I don't even think there's a word for this behaviour. I'll try to describe his behaviour and give examples. We've been married almost eight years.
Whenever I have a negative opinion or state a boundary, he will apply that to other related things in a general way even if I don't want him to. It's hard to describe but I think of it as a "blanket ban". He doesn't seem to be able to stop himself. It can happen for anything, no matter how small, and has resulted in me trying not to express opinions or, to avoid the situation, overly explain everything I say.
Example one: he likes to play pool with his friends. It's a great hobby, he has a lot of fun and meets people, and it gets him out of the house. Early in our relationship I said that it's great, but I'd rather he didn't do it more than twice a week because I'd like to spend time with him. A couple of years ago he started going out three or four times a week and I reminded him that I'd rather it be twice a week. He then stopped playing pool except for once a week or once every other week. Sometimes it's once a month. And he thinks I don't want him to play, even when I specifically say that I'd like him to and that he should. I think he resents me for it when he's doing something I didn't even want him to do.
Example two: I don't like to have sex right after eating (it's uncomfortable to me) or right before bed (it wakes me up too much). When I shared that with him the frequency went down to zero. This was approximately five or so years ago. We've had so many conversations after that where I've asked what was wrong and he pointed to my boundaries and said that he doesn't know what to do and is afraid to initiate. I've told him this is unacceptable. We tried relationship counselling for this one but it didn't work because it didn't address the central issue - his "blanket bans".
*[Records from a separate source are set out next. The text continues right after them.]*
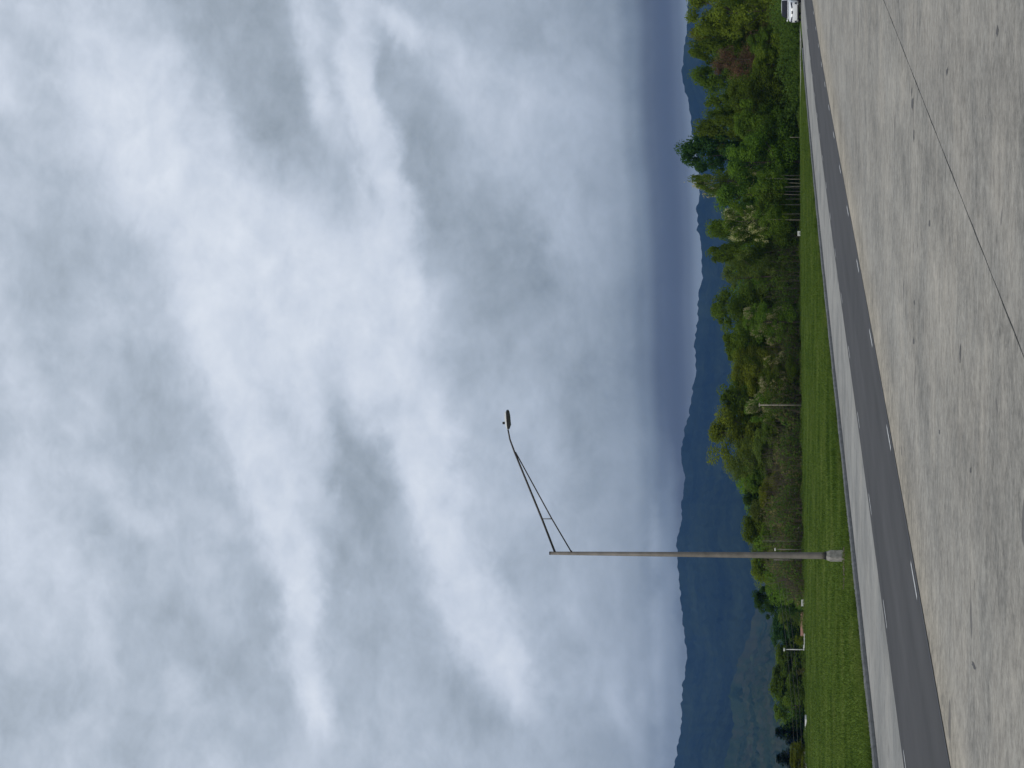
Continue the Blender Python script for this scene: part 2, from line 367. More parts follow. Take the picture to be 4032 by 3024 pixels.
idx = np.arange(len(Ss) * len(Ls)).reshape(len(Ss), len(Ls))
gf = np.stack([idx[:-1, :-1], idx[:-1, 1:], idx[1:, 1:], idx[1:, :-1]], -1).reshape(-1, 4)[:, ::-1]
tag(mesh_obj('ground', gv.reshape(-1, 3), gf, M['grass'], smooth=True), kind='structure')

# ------------------------------------------------------------------ carriageway
def strip(name, fl, fr, z, mat, S0=-30, S1=330, step=3.0, thick=.05):
    S = np.arange(S0, S1 + .1, step); v = []; f = []
    for s in S:
        a, b = rd(s, fl(s), z), rd(s, fr(s), z)
        v += [a, b, a - Vector((0, 0, thick)), b - Vector((0, 0, thick))]
    for i in range(len(S) - 1):
        k = i * 4
        f += [(k, k+1, k+5, k+4), (k, k+4, k+6, k+2), (k+1, k+3, k+7, k+5)]
    o = mesh_obj(name, v, f, mat)
    bm = bmesh.new(); bm.from_mesh(o.data); bmesh.ops.recalc_face_normals(bm, faces=bm.faces); bm.to_mesh(o.data); bm.free()
    if o.data.polygons[0].normal.z < 0: o.data.flip_normals()
    return tag(o, kind='structure')
rng = np.random.default_rng(5)
jw = lambda s: .005 * math.sin(s * 1.7) + .004 * math.sin(s * 4.1 + 1)
strip('near_concrete_lane', lambda s: joint_L(s) - .015 + jw(s), lambda s: -22, 0.0, M['conc_near'], step=.5, S0=5)
strip('middle_concrete_lane', lambda s: L_A + bend(s), lambda s: joint_L(s) + .015 + jw(s + 9), 0.0, M['conc_mid'], step=.5, S0=5)
strip('joint_sealant', lambda s: joint_L(s) + .05, lambda s: joint_L(s) - .05, -.012, M['joint'], step=2, S0=5, thick=.02)
strip('asphalt_lane', lambda s: L_S + bend(s) + .05, lambda s: L_A + bend(s) + .006, .006, M['asphalt'])
strip('outer_concrete_lane', lambda s: L_K + bend(s) - .03, lambda s: L_S + bend(s) + .056, .010, M['conc_out'])
# dark seam at the asphalt's edge, thin dark line along the kerb foot
strip('asphalt_seam', lambda s: L_A + bend(s) + .03, lambda s: L_A + bend(s) - .05, .0105, M['joint'], thick=.003)
strip('kerb_foot_line', lambda s: L_K + bend(s) - .02, lambda s: L_K + bend(s) - .07, .0145, M['joint'], thick=.003)
# kerb: a low upstand with rounded nose
kv = []; kf = []; Sk = np.arange(-30, 173, 1.5)
prof = [(-.02, -.05), (-.015, .085), (.02, .118), (.16, .122), (.18, -.05)]
for s in Sk:
    for (dl, z) in prof: kv.append(rd(s, L_K + bend(s) + dl, z + .006 * math.sin(s * .9)))
n = len(prof)
for i in range(len(Sk) - 1):
    for j in range(n - 1): kf.append((i*n + j, i*n + j + 1, (i+1)*n + j + 1, (i+1)*n + j))
kf.append(tuple((len(Sk)-1)*n + j for j in range(n)))
tag(mesh_obj('kerb', kv, kf, M['kerb']), kind='structure')
# side road joining behind the lawn
sv = []; sf = []
for i, L in enumerate(np.linspace(L_K - .2, 26.5, 12)):
    sv += [rd(173 + .75 * i, L, .112), rd(188 - .45 * i, L, .100)]
for i in range(11): sf.append((2*i, 2*i+1, 2*i+3, 2*i+2))
o = mesh_obj('side_road', sv, sf, M['conc_out'])
if o.data.polygons[0].normal.z < 0: o.data.flip_normals()
tag(o, kind='structure')

# tar drops and rubber scars lying on the concrete
def ground_hit(x, y):
    d = at(x, y, 1.0) - Vector((0, 0, CAM_H)); t = -CAM_H / d.z; return Vector((d.x * t, d.y * t, 0))
lanes = {o.name: o for o in bpy.data.objects if 'concrete_lane' in o.name}
rs = np.random.default_rng(77)
for (x, y, ln, dp) in ((3590, 362, .10, .35), (3594, 405, .16, .9), (3598, 535, .18, .5), (3928, 124, .085, .35), (3730, 280, .07, .5), (3600, 1192, .06, .4), (3598, 1345, .09, .5), (3782, 1390, .16, .35), (3660, 880, .07, .6), (3700, 1700, .05, .4), (3822, 1850, .05, .3), (3835, 2620, .05, .8), (3560, 2900, .07, .5)):
    p = ground_hit(x, y); S_, L_ = to_road(p.x, p.y); lane = 'near_concrete_lane' if L_ < joint_L(S_) else 'middle_concrete_lane'
    if abs(L_ - joint_L(S_)) < .25: continue
    n = 12; v = []
    for k in range(n):
        a = 2 * math.pi * k / n; q = rs.uniform(.45, 1.0); v.append((p.x + ln * .9 * math.cos(a) * q, p.y + dp * .42 * math.sin(a) * q, .003))
    mesh_obj('tar_mark', v, [tuple(range(n))], M['tar'], lanes[lane])

# painted dashes
def dash(S, L, length, w, z):
    m = MB(); rings = []
    for k in range(5):
        s = S - length / 2 + length * k / 4; ll = L + bend(s); ww = w / 2 * (1 if 0 < k < 4 else .85)
        rings.append([rd(s, ll + ww, z), rd(s, ll - ww, z)])
    for r in rings: m.v += r
    for k in range(4): m.f.append((2*k, 2*k+1, 2*k+3, 2*k+2))
    o = m.build('lane_dash', M['paint']); 
    if o.data.polygons[0].normal.z < 0: o.data.flip_normals()
    return tag(o, kind='structure')
for S in (26.1, 34.3, 42.5, 50.9, 59.3, 67.8, 76.0, 84.2, 91.9, 99.4, 106.6, 114, 121.5, 129): dash(S, L_A + .20, 1.7, .085, .013)
for S in (35.4, 42.9, 50.2, 57.6, 65.3, 73, 80.8, 88.3, 95.6, 102.9, 109.5, 116.2, 123.5, 131, 138.5, 146): dash(S, L_S - .22, 1.6, .06, .013)
strip('edge_line', lambda s: L_S + bend(s) - .15, lambda s: L_S + bend(s) - .27, .0125, M['paint'], S0=152, S1=240, thick=.002)

# ------------------------------------------------------------------ mountains
def ridge_profile(pts, azs, seed):
    r = random.Random(seed)
    A = np.array([math.atan((1512 - y) / F) for x, y in pts]); E = np.array([PITCH + math.atan((2016 - x) / F) for x, y in pts])
    o = np.argsort(A); A, E = A[o], E[o]
    e = np.interp(azs, A, E)
    ph = [r.uniform(0, 6.28) for _ in range(6)]
    for i, a in enumerate(azs):
        out = max(A[0] - a, a - A[-1], 0)
        if out > 0: e[i] += min(out / .1, 1) * .006 * (math.sin(a * 14 + ph[0]) + .6 * math.sin(a * 31 + ph[1]))
        e[i] += .00018 * (math.sin(a * 700 + ph[2]) + math.sin(a * 1310 + ph[3]))
    return e
def mountain_mat(name, stops, scale, bscale):
    m, t, out = new_mat(name); g = t.n('ShaderNodeNewGeometry')
    a = t.noise(g.outputs['Position'], scale, 5, .6); b = t.noise(g.outputs['Position'], bscale, 4, .65)
    s = t.math('ADD', t.math('MULTIPLY', a.outputs[0], .62), t.math('MULTIPLY', b.outputs[0], .38))
    d = t.n('ShaderNodeBsdfDiffuse'); t.link(t.ramp(s, stops), d.inputs[0]); t.link(d.outputs[0], out.inputs[0]); return m
M['mount'] = mountain_mat('far forest', [(.38, (.009, .016, .009)), (.5, (.017, .027, .014)), (.62, (.027, .040, .019))], .005, .035)
M['foot'] = mountain_mat('near forest', [(.38, (.014, .028, .015)), (.47, (.030, .048, .023)), (.54, (.044, .050, .028)), (.62, (.046, .064, .030))], .009, .05)
far_pts = [(2709,134),(2698,174),(2687,304),(2705,369),(2718,427),(2727,524),(2750,640),(2756,768),(2745,825),(2749,916),(2762,956),(2763,1043),(2767,1100),(2749,1165),(2747,1281),(2733,1350),(2742,1454),(2709,1643),(2695,1700),(2680,1790),(2698,1888),(2686,1971),(2683,2060),(2666,2116),(2669,2206),(2679,2327),(2695,2482),(2709,2580),(2691,2706),(2687,2779),(2689,2831),(2677,2916),(2659,3024),(2715,0)]
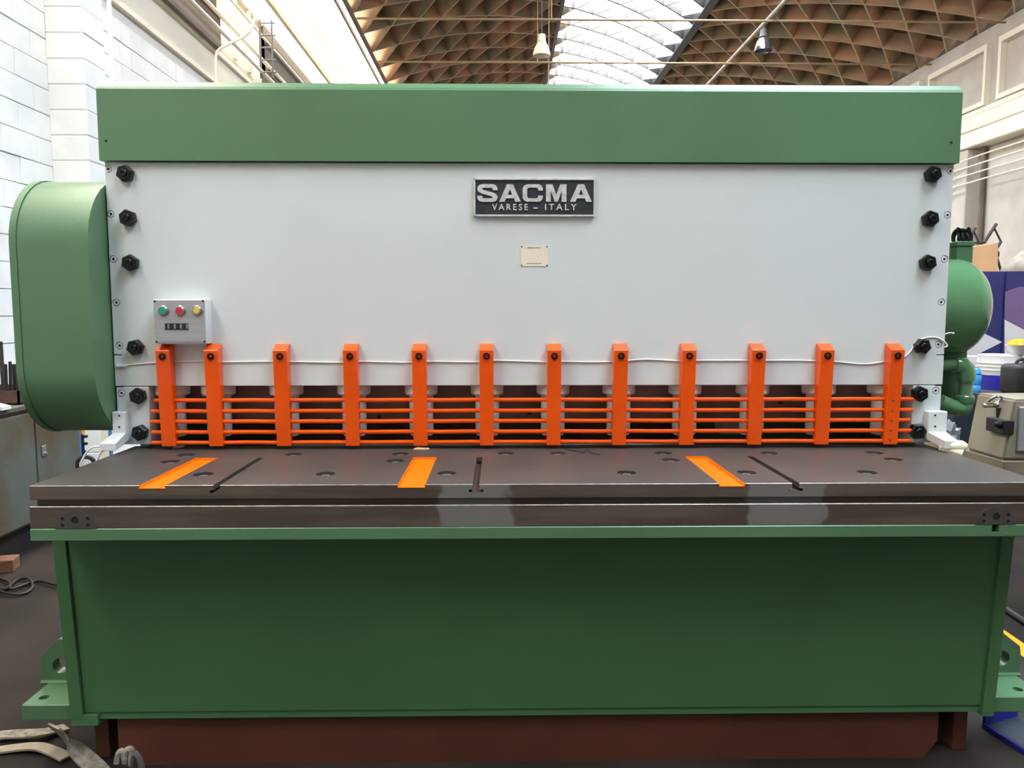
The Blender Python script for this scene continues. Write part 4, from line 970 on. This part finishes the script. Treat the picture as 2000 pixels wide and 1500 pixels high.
bm = B(); lathe(bm, (dx, 6.35, pz - 0.01), (0, 0, 1), [(0.05, 0.016), (0.055, 0.022), (0.075, dz - pz), (0.10, dz - pz + 0.03), (0.096, dz - pz + 0.03), (0.07, dz - pz + 0.012), (0, dz - pz + 0.01)], 24); obj('dish_body', bm, M['white_plastic'], DI)
bm = B(); lathe(bm, (dx, 6.35, dz + 0.01), (0, 0, 1), [(0.06, 0), (0.085, 0.015), (0.07, 0.045), (0.03, 0.06), (0, 0.062)], 18); obj('orange_heap', bm, M['orange_peel'], DI)
# lower shelf things
a = at(1862, 845, 5.4); lz = at(1862, 868, 5.4).z
LS = empty('low_crate', (a.x, 5.4, GZ), 'beige wooden crate on the floor behind the right white bracket', 'crate')
for k in range(5):
    z = lz - (k + 1) * (lz / 5); bm = box(B(), a.x - 0.09, a.x + 0.12, 5.3, 5.32, z + 0.005, z + lz / 5 - 0.005, 0.002); obj('crate_slat', bm, M['beige'], LS)
bm = box(B(), a.x - 0.09, a.x + 0.12, 5.32, 5.6, GZ, lz); obj('crate_body', bm, M['beige'], LS)
bm = B(); bmesh.ops.create_icosphere(bm, subdivisions=3, radius=1.0)
for v in bm.verts:
    n = v.co.copy(); k = 1 + 0.22 * math.sin(n.x * 6 + 1) * math.cos(n.z * 7) + 0.1 * math.sin(n.y * 9)
    v.co = Vector((a.x - 0.01 + n.x * 0.07 * k, 5.44 + n.y * 0.07 * k, lz + max(0.0, n.z + 0.4) * 0.1 * k))
tag(obj('plastic_bag', bm, M['silver_bag'], smooth=None), 'crumpled grey plastic bag on the beige crate', 'bag')
# beige machine tool
BMY = 4.6
BM_ = empty('beige_machine', (3.2, BMY, 0), 'beige machine tool with chrome spindle at the right picture edge', 'machine')
XS, YA, YB = 2.85, 4.30, 4.65
zt_, zb_ = atx(1988, 783, XS).z, atx(1988, 905, XS).z
bm = prism(B(), [(XS + 0.03, zt_), (3.6, zt_), (3.6, zb_), (XS - 0.02, zb_)], 'y', YA, YB); bmesh.ops.bevel(bm, geom=list(bm.edges), offset=0.012, segments=2, affect='EDGES'); obj('machine_body', bm, M['beige'], BM_)
bm = box(B(), XS - 0.02, 3.6, YA - 0.01, YB + 0.05, zb_ - 0.16, zb_ - 0.004, 0.006); obj('machine_base', bm, M['beige_dark'], BM_)
bm = box(B(), XS + 0.46, 3.58, YA + 0.03, YB, GZ, zb_ - 0.16, 0.006); obj('machine_pedestal', bm, M['beige_dark'], BM_)
bm = box(B(), XS + 0.05, 3.5, YA - 0.015, YA + 0.01, zb_ + 0.05, zt_ - 0.04, 0.005); obj('grey_panel', bm, M['alu'], BM_)
k1, k2 = atx(1936, 814, XS), atx(1970, 849, XS)
kp = obj('knob_plate', box(B(), XS - 0.03, XS + 0.03, k2.y, k1.y, k2.z, k1.z, 0.003), M['black_matte'], BM_)
p = atx(1953, 829, XS - 0.03); bm = B(); lathe(bm, (XS - 0.029, p.y, p.z), (-1, 0, 0), [(0.022, 0), (0.022, 0.012), (0.012, 0.016), (0.012, 0.03), (0.008, 0.034)], 14); obj('knob', bm, M['socket'], kp)
p = at(1920, 792, 4.45); bm = B(); lathe(bm, p, (1, 0, 0), [(0.012, 0), (0.014, 0.006), (0.014, 0.075), (0.026, 0.077), (0.026, 0.15), (0.02, 0.20)], 16); obj('spindle', bm, M['chrome'], BM_)
bm = B(); tube(bm, [at(1953, 796, 4.42), at(1953, 816, 4.42)], 0.02, 10); obj('spindle_neck', bm, M['dark_steel'], BM_)
bm = B(); tube(bm, smoothpts([at(1930, 784, 4.44), at(1945, 775, 4.42), at(1958, 777, 4.41), at(1950, 785, 4.41)], 4), 0.007, 8); obj('lever', bm, M['chrome'], BM_)
# floor items at right
bm = B(); tube(bm, [atz(1950, 1180, GZ + 0.02), atz(1970, 1193, GZ + 0.02), atz(2020, 1226, GZ + 0.02), atz(2080, 1262, GZ + 0.02)], 0.018, 8); tag(obj('floor_hose', bm, M['black_matte']), 'black hose on the floor at the right of the base', 'hose')
bm = prism(B(), [tuple(atz(u, v, GZ + 0.004)[:2]) for u, v in ((1950, 1222), (1962, 1231), (2002, 1258), (2060, 1296), (2060, 1330), (2001, 1284), (1994, 1280), (1992, 1262), (1962, 1238))], 'z', GZ + 0.0005, GZ + 0.004); tag(obj('yellow_floor_marking', bm, M['yellow']), 'yellow floor marking with a corner right of the machine base', 'marking', kind=None)
# blue dustpan tray
DP = empty('blue_dustpan', atz(1970, 1460, GZ), 'blue plastic dustpan on the floor under the right green foot', 'dustpan')
c0 = [atz(u, v, GZ + 0.004) for u, v in ((1921, 1419), (2010, 1478), (2070, 1440), (1985, 1398))]
bm = B(); cen = sum(c0, Vector()) / 4
prism(bm, [(p.x, p.y) for p in c0], 'z', GZ + 0.001, GZ + 0.008); obj('pan_floor', bm, M['navy_dark'], DP)
for i in (0, 1, 3):
    a, b_ = c0[i], c0[(i + 1) % 4]; d = (b_ - a); n_ = Vector((-d.y, d.x, 0)).normalized() * 0.006; h = 0.02 if i == 0 else 0.09
    bm = B(); prism(bm, [(a.x - n_.x, a.y - n_.y), (b_.x - n_.x, b_.y - n_.y), (b_.x + n_.x, b_.y + n_.y), (a.x + n_.x, a.y + n_.y)], 'z', GZ + 0.001, GZ + h); obj('pan_rim', bm, M['blue_plastic'], DP)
Example three: I believe in something not many people do. I understand it's silly, but ultimately harmless. Think crystal healing. I find it a fun things to talk about, so I have been wittering on to my husband about this for almost a year. A week ago he told me he didn't believe in it at all, and I was embarrassed and said I'd stop talking about it then. Since then, he has barely talked to me about anything other than food, etc., and told me this morning his feelings were hurt about it. I think he's taken my saying I'm not going to talk about crystal healing to meaning I'm not going to talk to him about anything at all.
These are the bigger things, but it seems to happen for almost everything. He reacts to everything I say as if it's some sort of criticism, and he overreacts. I tried to reach out and pat his shoulder today because he's been so remote and seems stressed, and he immediately said that he's sorry about his hair and he'll do better about it. I told him that I was just trying to express affection and I can't believe that he'd take it as a criticism. I feel like he's acting like I'm evil and mean and will yell at him about everything, even if it's small. I don't know where he got that impression. I am very reasonable and nice and have only been upset with him a handful of times in our eleven year relationship.
Counselling: yes, we tried couples counselling, didn't get anywhere because they didn't address the central issue. He tried individual counselling but I think he only talked to them about stress at work. I haven't seen any improvements at all.
My individual counsellor says there's nothing wrong with me, but I am becoming depressed. Which isn't surprising. I don't want to divorce my husband. I love him.
TL;DR! - Husband catastrophises everything, is very sensitive, and the slightest thing can have longstanding consequences. Is there anything I can do in this situation other than counselling because we tried that and it didn't work?